Construire un nouveau modèle, cela prend du temps et nécessite de l’argent. Selon lui, on doit travailler sur quatre thèmes majeurs. Tout d’abord, le bon rapport déconcentration-décentralisation dans le sens de redistribuer les nouveaux rôles maire-gouverneur. Ensuite, l’autonomie financière à même de réviser la fiscalité locale. Cela requiert également la modification de la loi régissant la police municipale pour que ce corps soit sous l’égide du maire et non pas relevant du ministère de l’Intérieur.  D’autant plus que les tiraillements politiques et les divisions au sein des conseils municipaux ont ajouté à la crise que vit actuellement la majorité des communes. «Nos regards sont tournés, désormais, vers les prochaines échéances régionales dont la date n’a pas encore été fixée », indique-t-il. Qu’elles s’organisent l’année prochaine ou celle d’après, l’essentiel est de s’y préparer dès maintenant», a-t-il conclu.

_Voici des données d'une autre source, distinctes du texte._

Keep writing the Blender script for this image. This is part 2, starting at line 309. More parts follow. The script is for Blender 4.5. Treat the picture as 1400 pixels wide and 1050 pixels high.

Mieux redistribuer les rôles

M. Adnane Bouassida, président de la Fédération nationale des communes tunisiennes (Fnct), qui avait piloté une consultation parallèle à celle du ministère,  est revenu sur des priorités préalables à tout plan de réforme communale. Il était on ne peut plus clair et précis : la stabilité des conseils municipaux a toujours fait défaut. «Plus de 30 conseils municipaux sont dissous, 70 maires ont rendu leur tablier et pas moins de 750 conseillers municipaux ont fini par démissionner. Sans qu’on sache les vraies causes qui étaient derrière», relate-t-il.  Cela est dû, en partie, à la loi électorale qu’on devrait, à l’en croire, rectifier. De même, l’interférence des rôles et l’ambiguïté des prérogatives attribuées au maire et au gouverneur. «Il faut préciser qui fait quoi et qui a le droit de faire ceci ou cela», préconise-t-il, soulignant que les relations entre les deux ne sont pas au beau fixe. Et de poursuivre que le volet financier est aussi un facteur de blocage. « L’appui financier n’existe pas, d’autant que seulement 3% du budget de l’Etat sont alloués aux communes », s’étonne-t-il. Ailleurs, l’argent est le nerf de la guerre ! Ce qui n’est pas le cas chez nous. «Les municipalités ont besoin de 6 mille agents de propreté et des travaux publics pour pouvoir s’acquitter de leur mission. Sans pour autant oublier l’absence remarquée des cadres administratifs», déplore-t-il.

A toutes ces difficultés passées en revue, le ministre des Affaires locales et de l’Environnement, Kamel Doukh, a réagi positivement : «Il est vrai qu’il existe encore des problèmes liés à plusieurs niveaux d’activité, mais on fait de notre mieux pour en venir à bout». Et de rassurer qu’il y aura un programme d’appui spécifique destiné particulièrement aux communes nouvellement créées dont le nombre s’élève à 86 sur un ensemble de 350 municipalités. «En fait, le processus de la décentralisation semble avancer lentement, mais à pas sûrs», a-t-il conclu sur une note positive.